Congress Must Judge Western Sahara on Its Own

Congress Should Not Outsource Its Judgment on Western Sahara

By Mohamed Elbaikam Independent Sahrawi activist

In Sahrawi culture, serious matters do not begin with noise. They begin with listening. Even tea in the desert is served in stages: the first glass strong, the second balanced, the third light. Judgment should work the same way. That is why it is troubling to watch some members of Congress speak about Western Sahara with the certainty of slogans and the weakness of borrowed narratives.

This concern is no longer abstract. On March 13, Sens. Ted Cruz, Tom Cotton and Rick Scott introduced the Polisario Front Terrorist Designation Act of 2026. Rep. Joe Wilson has pushed a similar line for years, casting the Sahrawi national movement through a security narrative that closely mirrors Morocco’s preferred message. Lawmakers are free to take positions. But a great nation should expect more from those who speak in its name.

America’s representatives, whether in Congress or the executive branch, should bring legal discipline, moral seriousness and factual care to questions that can shape lives far beyond U.S. borders. That is not an idealistic standard. It is a practical one. What American officials say inside the machinery of power does not remain in Washington. It travels. It affects U.S. credibility, long-term interests and the image of the American people themselves.

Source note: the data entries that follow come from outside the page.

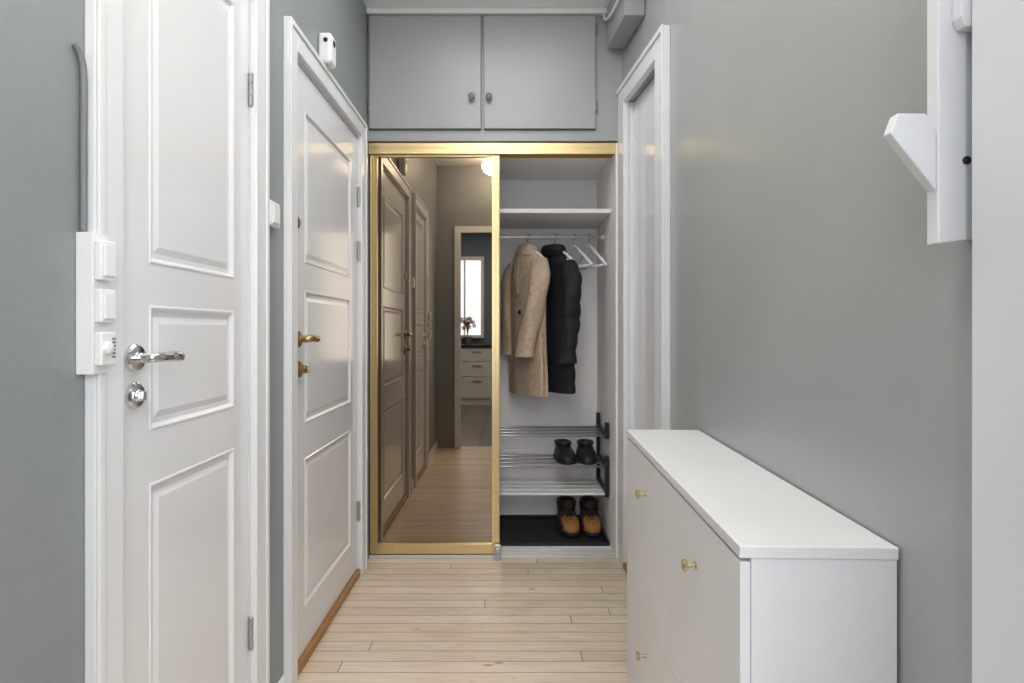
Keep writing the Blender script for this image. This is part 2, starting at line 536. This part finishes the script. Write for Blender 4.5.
d2 = empty('door_2', (-0.72, 2.35, 0.0)); struct(d2, 'white three-panel entrance door with brass handle')
panel_door(d2, 1.940, 2.762, 0.036, 2.012, -0.703, 2.055, 2.645, [(0.18, 0.69), (0.81, 1.265), (1.36, 1.88)])
for z in (1.744, 1.494, 0.297):
    hinge(d2, 2.7635, z)
h = empty('door_handle', (-0.70, 1.985, 1.10), parent=d2); h['label'] = 'aged brass lever handle'
lathe('rosette', [(0, 0.027), (0.005, 0.027), (0.009, 0.022), (0.010, 0.013), (0.013, 0.013)], (-0.7025, 1.985, 1.10), (1, 0, 0), BRASS, h)
tube('lever', [smoothpath([(-0.692, 1.985, 1.10), (-0.672, 1.985, 1.10), (-0.662, 1.992, 1.101), (-0.660, 2.01, 1.102), (-0.661, 2.035, 1.101), (-0.661, 2.055, 1.099)], 6)], 0.0115, BRASS, h, n=14)
h = empty('lock', (-0.70, 1.985, 1.0), parent=d2); h['label'] = 'brass lock cylinder with turn knob'
lathe('rosette', [(0, 0.027), (0.008, 0.027), (0.012, 0.022), (0.013, 0.015), (0.024, 0.014), (0.027, 0.010)], (-0.7025, 1.985, 1.0), (1, 0, 0), BRASS, h)
box('thumb_turn', -0.676, -0.664, 1.980, 1.990, 0.988, 1.012, BRASS, h, b=0.003)
lathe('peephole', [(0, 0.020), (0.006, 0.020), (0.009, 0.016), (0.010, 0.006)], (-0.7025, 1.975, 1.485), (1, 0, 0), BRASS, d2)

# ---------------------------------------------------------------- electrical fittings beside the near door
tag(multibox('mounting_plate', [(LX + .0005, LX + 0.0265, 0.966, 0.9845, 1.058, 1.288), (LX + .0265, LX + 0.0285, 0.966, 1.004, 1.058, 1.288)], PLAST, b=0.001), 'white plastic mounting plate behind the switches', 'mounting plate')
PX = LX + .0287
def wswitch(name, z0, z1):
    e = empty(name, (PX, 0.985, z0))
    bev(box('housing', PX, PX + 0.012, 0.968, 1.005, z0, z1, PLAST, e), 0.003, 3)
    return e
e = wswitch('light_switch', 1.211, 1.276)
box('rocker', PX + .0121, PX + .0155, 0.973, 1.000, 1.218, 1.269, PLAST, e, b=0.0012)
tag(e, 'white square rocker light switch beside the door casing', 'light switch', 'white rocker switches by the door')
e = wswitch('light_switch', 1.142, 1.197)
box('rocker', PX + .0121, PX + .0155, 0.973, 1.000, 1.148, 1.190, PLAST, e, b=0.0012)
tag(e, 'white square rocker light switch above the thermostat', 'light switch', 'white rocker switches by the door')
e = wswitch('thermostat', 1.072, 1.127)
lathe('dial', [(0, 0.011), (0.005, 0.0105), (0.007, 0.008)], (PX + .0121, 0.981, 1.100), (1, 0, 0), PLAST, e)
multibox('vent_grille', [(PX + .012, PX + .0128, 0.994, 1.002, 1.084 + i * .006, 1.087 + i * .006) for i in range(6)], GREYPL, e)
tag(e, 'white thermostat with round dial and vent slots', 'thermostat')
e = empty('power_cable', (LX + .01, 0.972, 1.29))
tube('cord', [smoothpath([(LX + .007, 0.975, 1.289), (LX + .007, 0.975, 1.35), (LX + .007, 0.975, 1.45), (LX + .007, 0.975, 1.54), (LX + .006, 0.970, 1.572), (LX + .003, 0.960, 1.588)], 6)], 0.0052, GREYPL, e)
tag(e, 'grey electrical cable running straight down to the switches', 'cable')

e = empty('light_switch', (LX + .01, 1.735, 1.42))
bev(box('housing', LX + .0005, LX + 0.020, 1.705, 1.775, 1.428, 1.502, PLAST, e), 0.005, 3)
box('rocker', LX + 0.0202, LX + 0.025, 1.717, 1.763, 1.438, 1.492, PLAST, e, b=0.002)
tag(e, 'small white light switch on the strip between two doors', 'light switch')

e = empty('alarm_sensor', (LX + .02, 2.26, 2.11))
bev(box('housing', LX + .0005, LX + 0.05, 2.18, 2.25, 2.105, 2.215, PLAST, e), 0.012, 4)
lathe('lens', [(0, 0.008), (0.002, 0.008), (0.004, 0.005)], (LX + 0.030, 2.1795, 2.185), (0, -1, 0), BLACK, e)
lathe('lens', [(0, 0.012), (0.002, 0.012), (0.004, 0.007)], (LX + 0.0502, 2.215, 2.185), (1, 0, 0), BLACK, e)
tag(e, 'white plastic alarm sensor with black lens above door', 'alarm sensor')

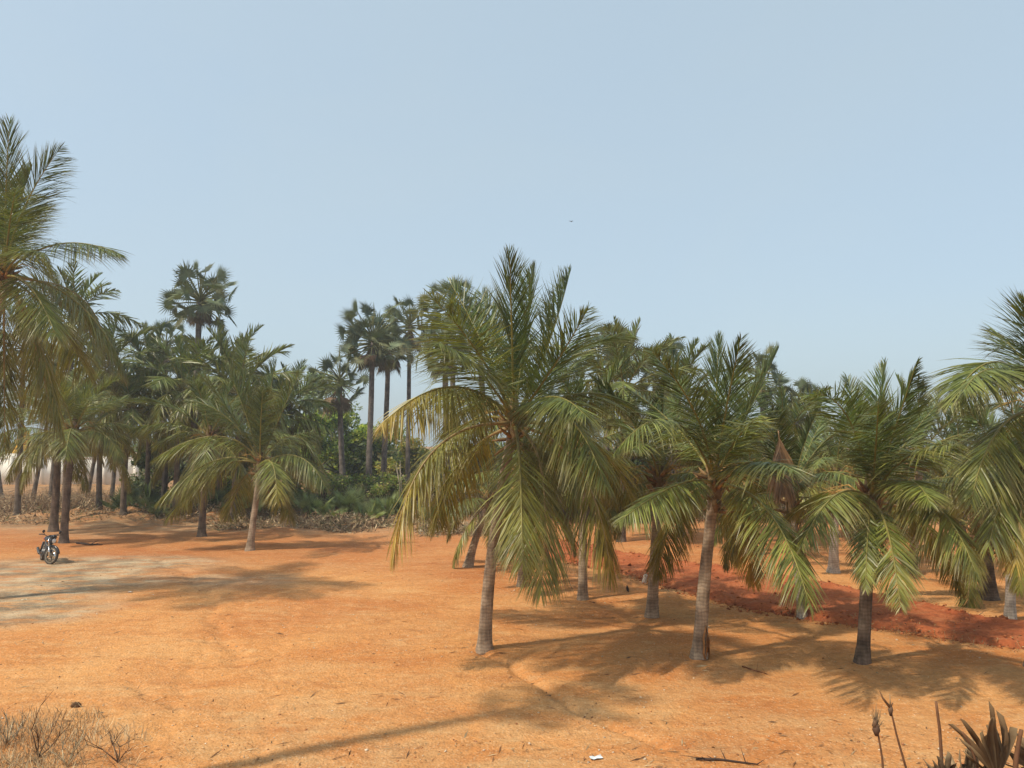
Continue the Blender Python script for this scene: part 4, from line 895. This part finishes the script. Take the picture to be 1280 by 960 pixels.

When officials flatten a conflict, ignore its legal framework or repeat the claims of a foreign state without showing command of the record, the damage lasts. It can legitimize distortion. It can deepen injustice. It can place the United States in positions that do not serve either its principles or its strategic interests.

Western Sahara is not an empty space onto which outside politicians may project whatever geopolitical story is convenient. Under the United Nations framework, it remains a Non-Self-Governing Territory. In its 1975 advisory opinion, the International Court of Justice did not find a territorial sovereignty tie between Morocco and Western Sahara sufficient to displace the principle of self-determination. Americans do not have to endorse every position taken by the Polisario Front to grasp the legal point. This is not a settled question that can honestly be reduced to a terrorism slogan.

For many outside the United States, that is exactly why institutions such as Congress, the British Parliament and the European Parliament once commanded respect. They were not admired because they were old. They were admired because they seemed to embody a larger promise: that law could restrain power, that ethics could discipline office, and that democratic institutions existed to test narratives, not simply repeat the most useful one.

That image has already been damaged in Europe by what many came to describe as “Moroccogate,” shorthand for the corrosive fear that outside influence can bend parliamentary language away from principle and toward power. America should be careful not to invite the same suspicion. Great institutions rarely lose their standing all at once. More often, they weaken slowly, each time they surrender scrutiny for convenience.

The deeper problem here is not disagreement with Sahrawis. It is incuriosity. Too much commentary in Washington treats the Sahrawi issue as if it began yesterday, as if it were merely a regional proxy file, and as if the people at its center had no political history of their own. But the Sahrawi struggle emerged from anti-colonial politics and a claim to self-determination, not from a project of expansion beyond its borders.

One of the least understood features of Sahrawi political culture is its restraint. Despite decades of war, exile, diplomatic betrayal and Morocco’s de facto control over most of the territory, the Sahrawi people did not build their cause around external adventurism. They learned, through hardship, a difficult truth: what is gained quickly in someone else’s conflict is often lost many times over later.

That is why American lawmakers should do something elementary before escalating this file any further: read. Compare the political logic of Morocco’s monarchy, grounded in allegiance to the throne and a centralized doctrine of authority, with the liberationist and republican tradition that shaped Sahrawi political identity. Compare a system organized around bay‘ah — structured loyalty to a monarch — with a national movement that defines itself through anti-colonial struggle, collective sacrifice and self-determination. One may still choose a side. But no senator should pretend these are morally, legally or historically interchangeable projects.

A great America cannot be represented by power alone. It must also be represented by standards. The people who speak for the United States should possess the ethical and legal depth required by a country whose decisions can alter the fate of distant peoples. Otherwise, America does not merely fail others. It diminishes itself.

Congress weakens its own authority when it speaks about Western Sahara without rigor, humility or respect for the record. It weakens itself further when foreign narratives appear to find in Washington not scrutiny, but willing repetition. If America wants to remain more than feared — if it wants to remain respected — it should demand from its lawmakers what it asks of the world: seriousness, honesty and responsibility before power.

The American press, policy community and intellectual class also have a duty here. They should watch their politicians closely when those politicians speak about vulnerable peoples, disputed territories and conflicts far from home. Democratic accountability does not end at the ballot box. It requires public scrutiny, institutional memory and a willingness to ask where a narrative comes from, whose interests it serves and what legal reality it ignores.

Because when a powerful institution stops asking what is true and starts repeating what is useful, it does not only injure a vulnerable people. It gives away part of its own moral standing.